Frasers Group, the parent of Sports Direct, proposed an £83 million ($111 mm) offer to buy the luxury brand Mulberry.

Frasers, which also owns Evans Cycles, the House of Fraser department stores, the luxury streetwear chain Flannels and multiple brands from Slazenger to Jack Wills, already owns a 37 percent stake in Mulberry.

In a regulatory statement, Frasers said it was “exceptionally concerned” about the future of the British handbag maker and was making an offer for the rest of the company after Mulberry announced an emergency £10.75 million placement of shares late Friday to shore up its balance sheet.

Mulberry had said it needed to raise cash after it fell to a £34 million pre-tax loss in the year to the end of March, from a £13 million profit a year before, after sales fell by 4 percent to £153 million. It added that sales were down by 18 percent for the 25 weeks since the period ended.

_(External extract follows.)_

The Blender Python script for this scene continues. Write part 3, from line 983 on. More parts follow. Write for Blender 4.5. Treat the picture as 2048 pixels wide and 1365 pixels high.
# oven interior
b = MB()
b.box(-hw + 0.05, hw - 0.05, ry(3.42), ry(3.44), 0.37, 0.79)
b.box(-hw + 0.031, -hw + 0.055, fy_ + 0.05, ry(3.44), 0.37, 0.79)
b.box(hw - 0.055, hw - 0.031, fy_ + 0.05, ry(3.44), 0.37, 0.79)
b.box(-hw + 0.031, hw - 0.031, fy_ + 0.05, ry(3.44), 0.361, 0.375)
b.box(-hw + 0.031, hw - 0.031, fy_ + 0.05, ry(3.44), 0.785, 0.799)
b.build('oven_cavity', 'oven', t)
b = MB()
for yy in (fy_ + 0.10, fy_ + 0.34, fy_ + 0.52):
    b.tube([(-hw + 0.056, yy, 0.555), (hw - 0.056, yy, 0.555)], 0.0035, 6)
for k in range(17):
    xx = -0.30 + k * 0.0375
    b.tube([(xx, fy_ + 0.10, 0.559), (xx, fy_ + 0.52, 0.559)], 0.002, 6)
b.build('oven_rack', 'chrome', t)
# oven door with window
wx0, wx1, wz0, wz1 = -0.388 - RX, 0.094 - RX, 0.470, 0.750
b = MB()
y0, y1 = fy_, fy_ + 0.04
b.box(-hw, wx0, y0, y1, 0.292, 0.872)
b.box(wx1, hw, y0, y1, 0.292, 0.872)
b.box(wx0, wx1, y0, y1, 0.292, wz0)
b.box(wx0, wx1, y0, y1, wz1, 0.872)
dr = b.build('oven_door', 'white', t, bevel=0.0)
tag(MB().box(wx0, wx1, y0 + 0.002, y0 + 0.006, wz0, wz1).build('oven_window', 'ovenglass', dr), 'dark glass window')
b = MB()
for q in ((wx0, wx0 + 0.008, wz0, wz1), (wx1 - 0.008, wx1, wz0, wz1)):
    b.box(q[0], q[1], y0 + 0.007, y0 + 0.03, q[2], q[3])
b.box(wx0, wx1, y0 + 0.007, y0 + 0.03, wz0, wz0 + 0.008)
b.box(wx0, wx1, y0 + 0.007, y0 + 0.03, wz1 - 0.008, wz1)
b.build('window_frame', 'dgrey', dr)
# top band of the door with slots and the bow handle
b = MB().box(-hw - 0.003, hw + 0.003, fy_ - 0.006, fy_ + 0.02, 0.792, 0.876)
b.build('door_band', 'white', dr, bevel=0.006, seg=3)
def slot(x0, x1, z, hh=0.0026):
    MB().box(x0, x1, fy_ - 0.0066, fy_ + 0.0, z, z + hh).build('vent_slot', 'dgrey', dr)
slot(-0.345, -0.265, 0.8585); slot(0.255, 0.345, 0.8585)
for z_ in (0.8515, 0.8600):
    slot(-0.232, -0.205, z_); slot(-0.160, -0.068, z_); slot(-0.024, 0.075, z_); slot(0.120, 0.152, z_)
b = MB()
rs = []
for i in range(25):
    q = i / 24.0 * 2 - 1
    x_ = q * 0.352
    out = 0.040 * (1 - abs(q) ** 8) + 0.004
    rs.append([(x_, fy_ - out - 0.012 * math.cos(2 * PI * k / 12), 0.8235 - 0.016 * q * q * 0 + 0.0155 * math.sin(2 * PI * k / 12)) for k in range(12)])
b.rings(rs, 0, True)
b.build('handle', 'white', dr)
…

Frasers added it wanted to avoid “another Debenhams situation” – referring to the department store chain that collapsed in 2019. Frasers had invested £150 million in Debenhams, which went out of business in 2021 and wiped out shareholder’s stakes.

Frasers said in its statement that it “was not aware of the [planned cash raising by Mulberry] until immediately prior to its announcement” and would have been willing to underwrite it on better terms than those announced.

Mulberry, founded in 1971, is best known for its leather goods, particularly women’s handbags.